Kapitalizme dokunan yok
Jutarni list'e göre, bugün dahi Marx'ın manifestosuna bakarak toplumsal düzeni sorgulamak mümkün:
“[Komünist] Manifesto yayınlandıktan 170 yıl sonra bugün bile kapitalist üretim ve toplum düzenine alternatifler sunuyor. Manifestonun yazarlarının öngöremediği, işçi sınıfının sermayenin en sadık tüketicisi olacağıydı. Bireysel tüketim ve buna bağlı olarak nesnel yaşam standartı arttıkça, sosyal barış alınıp satılan bir metaya dönüştü. ... Alternatif üretim olanakları üzerine yürütülen tartışmalar çok yavaş ilerliyor. Kapitalist üretimin döngüsel krizlere yol açtığını biliyoruz, ama bu krizler aynı zamanda, toplumsal düzen ve olası seçenekler üzerine sorulması gereken, ama sistematik olarak bastırılan soruların bir sonucu.”
Kutlayacak bir şey yok
Liberal ekonomiyi savunduğunu dile getiren gazeteci László Seres'in Trier'deki konuşmasından önce Juncker'e yazdığı açık mektupta dile getirdiği beklentileri:
“ Umarım Trier'de 70'li yıllarda insanlık tarihinin en büyük soykırımlarından birini yapan Kızıl Kmerler'in lideri Pol Pot da dile getirilir. ... Bu soykırımı ve marksist Gulag'ın kurbanlarını anmamak riyakarlıktır. Bunları hatırladığımızda biz Doğu Avrupalılar 1960'lı ve 1970'li yıllarda yaşadıklarımız, Marx'ın haleflerinin kutsadığı diktatörlükle, ahmak bir konformizmle, ezilmişlik ve çaresizlik duygusuyla, devlete itaat ve sosyal kıskançlıkla kısıtlı kaldığı için kendimizi şanslı sayabiliriz.”
Dini lider etkisine sahip
Den, düşünür Marx'ın eseri eleştirilse de etkisi tartışmasız, diyor:
“Marx'a 'Totalitarizmin habercisi', 'Gulag'ın peygamberi' diye küfretmek mümkün. Hatta öngörülerinden bir tanesinin bile doğru çıkmadığı ileri sürülebilir. ... Marx'ı değerlendirmenin yolları çeşitli. Ama şunu unutmamak lazım ki, insanlık tarihi üzerindeki etkisi Avrupa ve Asya'nın büyük dini kişilikleriyle boy ölçüşebilecek, diğer bütün 'salt entelektüellerin' etkisini katbekat aşan bir insandan bahsediyoruz. ... Sadece bu yüzden bile Marx'ı yargılarken dengeyi tutturmamız lazım.”
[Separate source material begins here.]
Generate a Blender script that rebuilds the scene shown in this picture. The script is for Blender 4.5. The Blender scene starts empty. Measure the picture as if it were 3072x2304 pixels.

Marksizm şiddet içeren bir ideoloji
PestiSrácok, sözde hümanist düşünür Marx'a duyulan hayranlığa anlam veremiyor:
“Resmi liberal sol dogma, Marx'ın dürüst, zeki, duyarlı bir düşünür olduğunu, sadece öğrencilerinin onu yanlış anladığını ve kötü lanse ettiğini, bunun da tatsız yan etkilerin ortaya çıkmasına yol açtığını ileri sürer. ... Ruh hastası ve seri katil ardıllarını düşünecek olursak, Marx'ın gerçekten de onlardan zeki olduğunu teslim etmeliyiz. Onun tek yaptığı, proletaryanın zaferi için cinayet de işlenmesi gerekeceğini ifade etmekti. Nitekim 'Gotha Programı'nın Eleştirisi'nde, 'geçiş döneminde devletin devrimci bir proletarya diktatörlüğü olması zorunludur,' der. Bu cümle Lenin'in, Stalin'in, Mao'nun ve Pol Pot'un kanlı söylemleri ve eylemlerinden gerçekten daha zarif değil mi?”